Boundary conditions: When my advice doesn't apply

I should add that my experience is from a shop with about 15 employees. If you're a large factory with dedicated teams for metal and non-metal cutting, you already know this. My advice is for the small to medium shop owner or the administrator tasked with making the decision.

Also, if you're only doing hobby-scale work with a small laser marking machine for one-off items, the stakes are lower. You can experiment. But if your output goes out to paying clients, get the right tool for the primary material.

One more thing: the industry standard for edge quality in commercial work is a Delta E color tolerance but for physical finish? It's more subjective. A good rule I've learned: if you can feel a burr or see a burn mark from 18 inches away, it's not acceptable for client delivery. A fiber laser on metal typically leaves a clean, burr-free edge. A co2 laser on acrylic should leave a flame-polished edge without yellowing if the settings are right.

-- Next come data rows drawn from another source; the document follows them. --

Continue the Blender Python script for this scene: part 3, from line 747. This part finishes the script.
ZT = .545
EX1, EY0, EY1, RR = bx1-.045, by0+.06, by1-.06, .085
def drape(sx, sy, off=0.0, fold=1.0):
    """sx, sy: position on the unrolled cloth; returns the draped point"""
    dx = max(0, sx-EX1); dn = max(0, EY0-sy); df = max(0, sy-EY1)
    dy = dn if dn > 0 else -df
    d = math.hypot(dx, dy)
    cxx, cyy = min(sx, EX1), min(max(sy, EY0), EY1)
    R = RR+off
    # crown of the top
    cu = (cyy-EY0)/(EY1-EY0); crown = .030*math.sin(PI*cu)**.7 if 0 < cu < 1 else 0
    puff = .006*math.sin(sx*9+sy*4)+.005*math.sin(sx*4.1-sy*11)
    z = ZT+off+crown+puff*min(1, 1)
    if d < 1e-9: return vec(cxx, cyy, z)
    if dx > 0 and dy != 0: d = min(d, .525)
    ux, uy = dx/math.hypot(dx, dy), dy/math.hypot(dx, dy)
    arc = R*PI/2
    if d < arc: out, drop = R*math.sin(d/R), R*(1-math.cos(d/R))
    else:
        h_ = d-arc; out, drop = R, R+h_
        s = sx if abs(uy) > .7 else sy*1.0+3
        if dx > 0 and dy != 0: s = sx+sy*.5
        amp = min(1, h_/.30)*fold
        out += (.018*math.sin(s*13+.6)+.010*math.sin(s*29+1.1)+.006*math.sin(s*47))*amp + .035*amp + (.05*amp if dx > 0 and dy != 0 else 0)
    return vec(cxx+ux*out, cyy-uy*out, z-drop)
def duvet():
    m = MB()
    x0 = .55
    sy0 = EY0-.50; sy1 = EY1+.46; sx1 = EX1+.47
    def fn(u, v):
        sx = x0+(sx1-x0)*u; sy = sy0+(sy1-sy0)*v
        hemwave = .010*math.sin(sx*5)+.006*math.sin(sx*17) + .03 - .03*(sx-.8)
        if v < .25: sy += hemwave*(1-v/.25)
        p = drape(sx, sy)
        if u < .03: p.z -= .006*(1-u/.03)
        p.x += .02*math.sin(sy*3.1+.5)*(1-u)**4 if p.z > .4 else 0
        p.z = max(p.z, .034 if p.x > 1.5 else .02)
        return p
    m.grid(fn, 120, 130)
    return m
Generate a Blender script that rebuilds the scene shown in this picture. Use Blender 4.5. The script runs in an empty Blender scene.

Don't hold me to this, but from my order data over two years, about 40% of our rework requests were related to edge quality issues from mismatched laser types.

Practical way to decide

1. List your top three materials by volume. If two are metal, buy a fiber laser cutting machine. If two are non-metal, buy a CO2 laser glass cutting setup or a multi-purpose CO2 engrave machine.
2. If you need both, buy two separate machines. Hybrid machines exist, but they compromise on both sides. I've seen more problems than successes. Put another way: a dedicated fiber and a dedicated CO2 will outperform a single hybrid over the long term.
3. For a CNC tube laser cutter, specifically for metal tubes, fiber is the only practical choice. Don't consider CO2 for this.
4. For a small laser marking machine that does serial numbers or barcodes: fiber for metal parts; CO2 for plastic parts. Some fiber models can mark plastic, but they're not as clean.

I hope this helps someone avoid the headache I went through. Feel free to take my advice with a grain of salt—every shop is different. But the material-first rule has never let me down.